If I fork
a process in which one thread holds a mutex, am I relatively safe if I immediately exec
in the child? What things are safe to do in the child before I exec
?
If the thread that executes fork
then the child goes on to release a mutex before calling exec
will this cause problems? What happens if I try to acquire a mutex in a child that the parent process owned before fork
(and may or may not still own)?
Are the answers different on different platforms? I'm primarily concerned with Unix variants, and in particular Linux. But I am curious about NT. Though, of course, NT doesn't (to my knowledge) have fork
.
See pthread_atfork, especially RATIONALE section, for a discussion of problems related to fork
in multithreaded environment. It also gives a hint on what supposed to be valid before and after fork
within a child and a parent.
UPDATE: the RATIONALE section is non-normative, and it turned out to be in conflict with other parts of the standard. See this defect report by Dave Butenhof for more details.
Immediate exec
after fork
is supposed to be safe for any state of multithreaded program (that is, any threads holding any mutexes). As of the things possible between fork
and exec
, the situation is complicated:
The most important thing is that only one thread (that which called fork
) is duplicated in the child process. Consequently, any mutex held by another thread at the moment of fork
becomes locked forever. That is (assuming non-process-shared mutexes) its copy in the child process is locked forever, because there is no thread to unlock it.
Releasing mutex after fork
is safe when it's possible, that is, if the fork
ing thread owns the mutex in the first place. That's how pthread_atfork
handlers usually work: locking mutexes before fork
, unlocking in child and unlocking in parent.
As of acquiring a mutex that the process owned before fork (remember, we discuss a copy in the child's address space): if it was owned by a fork
ing thread, it's recursive locking (works for PTHREAD_MUTEX_RECURSIVE
); if it was owned by another thread, it remains locked forever and can't be reacquired.
By registering appropriate pthread_atfork
handlers, third-party libraries can provide a guarantee of being safe to use between fork
and exec
. (I would expect it mostly from programming language runtimes, not for general purpose libraries).

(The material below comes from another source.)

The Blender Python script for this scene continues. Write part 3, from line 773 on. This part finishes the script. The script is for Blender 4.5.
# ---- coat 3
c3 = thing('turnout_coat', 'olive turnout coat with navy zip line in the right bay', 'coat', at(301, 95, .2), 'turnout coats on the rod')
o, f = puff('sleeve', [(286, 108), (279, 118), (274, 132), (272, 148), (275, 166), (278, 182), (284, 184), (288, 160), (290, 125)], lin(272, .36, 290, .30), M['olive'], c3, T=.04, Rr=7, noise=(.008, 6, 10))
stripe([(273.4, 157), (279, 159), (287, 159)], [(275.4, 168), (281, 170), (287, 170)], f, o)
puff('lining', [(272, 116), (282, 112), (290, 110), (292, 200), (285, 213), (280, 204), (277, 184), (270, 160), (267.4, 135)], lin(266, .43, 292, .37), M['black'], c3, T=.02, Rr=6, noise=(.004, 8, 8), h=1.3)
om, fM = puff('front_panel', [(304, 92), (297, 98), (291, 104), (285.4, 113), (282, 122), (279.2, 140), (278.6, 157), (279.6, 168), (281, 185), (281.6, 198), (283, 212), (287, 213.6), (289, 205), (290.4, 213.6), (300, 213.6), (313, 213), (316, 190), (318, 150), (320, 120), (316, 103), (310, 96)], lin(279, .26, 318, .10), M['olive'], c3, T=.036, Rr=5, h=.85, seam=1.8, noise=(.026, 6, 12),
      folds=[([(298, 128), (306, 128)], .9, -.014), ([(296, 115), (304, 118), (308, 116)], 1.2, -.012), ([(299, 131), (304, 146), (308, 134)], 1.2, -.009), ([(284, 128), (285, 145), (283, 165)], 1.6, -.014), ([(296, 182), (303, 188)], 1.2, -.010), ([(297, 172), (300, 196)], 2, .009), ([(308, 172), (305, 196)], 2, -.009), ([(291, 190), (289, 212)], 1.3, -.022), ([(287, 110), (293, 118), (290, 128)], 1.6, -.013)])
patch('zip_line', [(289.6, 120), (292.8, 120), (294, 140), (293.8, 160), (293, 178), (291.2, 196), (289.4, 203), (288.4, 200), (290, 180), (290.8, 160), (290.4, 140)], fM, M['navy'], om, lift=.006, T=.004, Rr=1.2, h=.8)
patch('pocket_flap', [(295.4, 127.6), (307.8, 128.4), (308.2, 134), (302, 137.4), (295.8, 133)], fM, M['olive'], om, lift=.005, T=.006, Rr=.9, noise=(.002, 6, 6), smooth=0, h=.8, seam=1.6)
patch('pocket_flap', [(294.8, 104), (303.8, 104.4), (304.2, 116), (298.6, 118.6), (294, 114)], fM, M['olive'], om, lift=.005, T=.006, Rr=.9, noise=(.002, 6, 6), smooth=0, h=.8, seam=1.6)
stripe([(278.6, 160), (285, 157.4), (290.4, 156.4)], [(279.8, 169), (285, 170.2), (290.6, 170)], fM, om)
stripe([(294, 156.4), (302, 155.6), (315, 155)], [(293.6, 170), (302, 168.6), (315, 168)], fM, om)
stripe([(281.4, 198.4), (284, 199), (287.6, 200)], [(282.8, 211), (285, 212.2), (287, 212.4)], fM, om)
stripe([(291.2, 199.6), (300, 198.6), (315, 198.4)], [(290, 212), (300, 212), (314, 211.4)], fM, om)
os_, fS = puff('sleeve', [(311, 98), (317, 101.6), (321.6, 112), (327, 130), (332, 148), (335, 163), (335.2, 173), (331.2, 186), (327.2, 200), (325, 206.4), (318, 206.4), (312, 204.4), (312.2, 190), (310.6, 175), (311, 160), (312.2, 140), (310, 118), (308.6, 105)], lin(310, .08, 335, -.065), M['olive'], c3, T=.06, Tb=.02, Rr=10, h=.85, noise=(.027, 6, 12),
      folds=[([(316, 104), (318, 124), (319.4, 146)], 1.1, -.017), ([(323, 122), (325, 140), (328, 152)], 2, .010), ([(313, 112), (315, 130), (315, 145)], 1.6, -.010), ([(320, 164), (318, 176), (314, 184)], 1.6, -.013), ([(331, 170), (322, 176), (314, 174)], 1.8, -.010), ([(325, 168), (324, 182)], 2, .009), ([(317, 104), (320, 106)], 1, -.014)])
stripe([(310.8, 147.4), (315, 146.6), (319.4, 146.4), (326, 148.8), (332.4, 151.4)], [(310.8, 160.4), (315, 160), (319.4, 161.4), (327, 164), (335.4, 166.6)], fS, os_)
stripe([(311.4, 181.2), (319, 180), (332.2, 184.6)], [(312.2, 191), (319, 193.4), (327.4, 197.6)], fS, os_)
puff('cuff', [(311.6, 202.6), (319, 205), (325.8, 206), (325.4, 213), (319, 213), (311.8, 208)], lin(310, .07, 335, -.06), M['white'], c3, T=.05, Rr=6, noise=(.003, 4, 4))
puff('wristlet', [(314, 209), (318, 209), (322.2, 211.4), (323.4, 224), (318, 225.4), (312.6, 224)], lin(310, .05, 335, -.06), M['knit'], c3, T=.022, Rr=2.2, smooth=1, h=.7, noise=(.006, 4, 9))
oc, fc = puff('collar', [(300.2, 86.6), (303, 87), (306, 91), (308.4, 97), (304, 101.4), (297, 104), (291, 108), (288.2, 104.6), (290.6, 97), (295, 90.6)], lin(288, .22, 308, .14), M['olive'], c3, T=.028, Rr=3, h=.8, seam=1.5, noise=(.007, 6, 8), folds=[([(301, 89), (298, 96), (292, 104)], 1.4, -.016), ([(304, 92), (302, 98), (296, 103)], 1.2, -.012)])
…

After some more research, I would recommend to avoid relying in any way on pthread_atfork
, and doing nothing but async-signal-safe calls between fork
and exec
(abandoning fork
/exec
for posix_spawn
would be even better).
The problem is, fork
itself can be invoked in signal handler. It precludes any nontrivial use of pthread_atfork
, even if its RATIONALE explicitly mentions unlocking mutexes and recreating threads (!) in a child process.
I think that a "grey area" of different possible interpretations remains:
- For
pthread_atfork
handlers in a program which is known to never call fork
in a signal handler.
- For non-pthread-atfork actions happening around the
fork
call which is not in a signal handler.
But it's crystal clear which reading is to be used for portable applications.

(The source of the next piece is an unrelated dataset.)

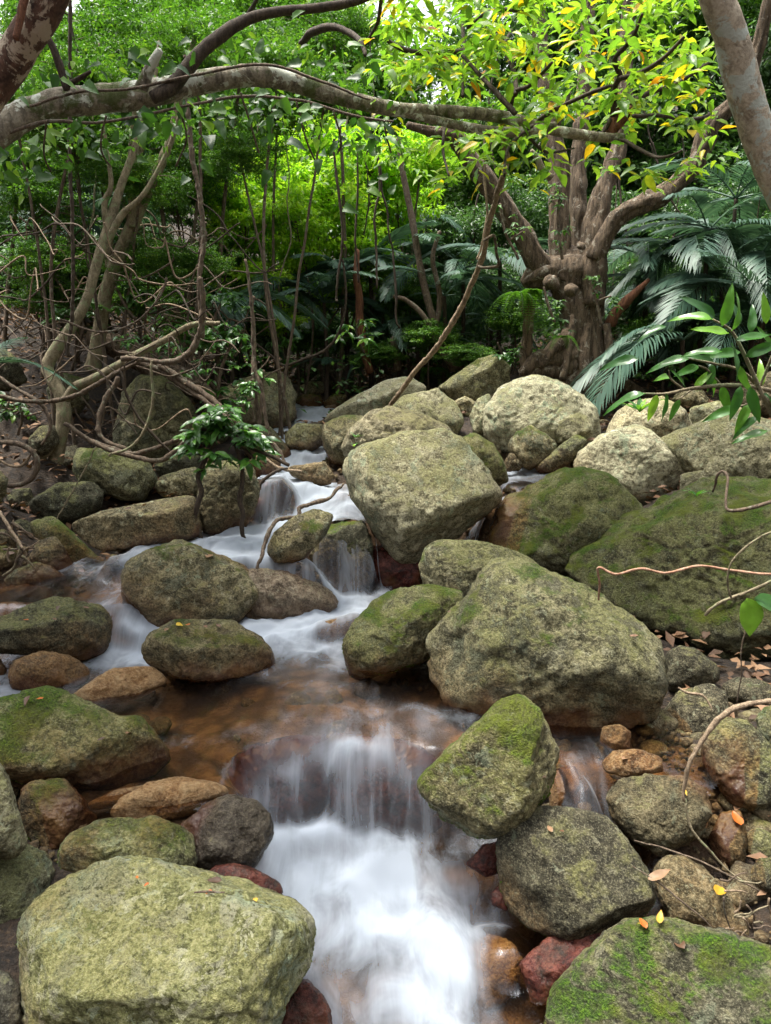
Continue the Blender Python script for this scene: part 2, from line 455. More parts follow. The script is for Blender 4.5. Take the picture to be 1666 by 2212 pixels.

It is safe to exec() after fork() provided the mutex is owned by the program that will get replaced by the exec(). If the mutex is part of a library and is protecting a resource that must be accessed serially then it should call pthread_atfork() to register callbacks:
- A function that gets called prior to the fork itself and in the context of the thread that makes the fork() system call. Typically this function will grab the lock on mutexes that protect critical sections, thereby guaranteeing that during the fork no thread is inside a critical section
- A function to be called in the context of the thread invoking fork(), after the child process has been created but before the fork() system call returns. This function can then unlock the mutexes in the parent process.
- A function to be called in the context of the thread of the child process if/when the process forks - it gets called after the child process has been created but before the fork() system call returns. The child process can then unlock its copy of the mutex.
The POSIX standard limits the type of system calls that are allowed after a fork() and before an exec() to so called async-signal-safe system calls. Creating a thread isn't explicitly listed as an async-signal-safe system call, therefore POSIX doesn't allow a child process to create threads after a fork() and before exec(). Ironically, unlocking a mutex isn't explicitly listed as an async-signal-safe system call either, and thereofre isn't strictly allowed after a fork() in the child process if the intention of the fork() is to then exec() - probably an oversight in the standard.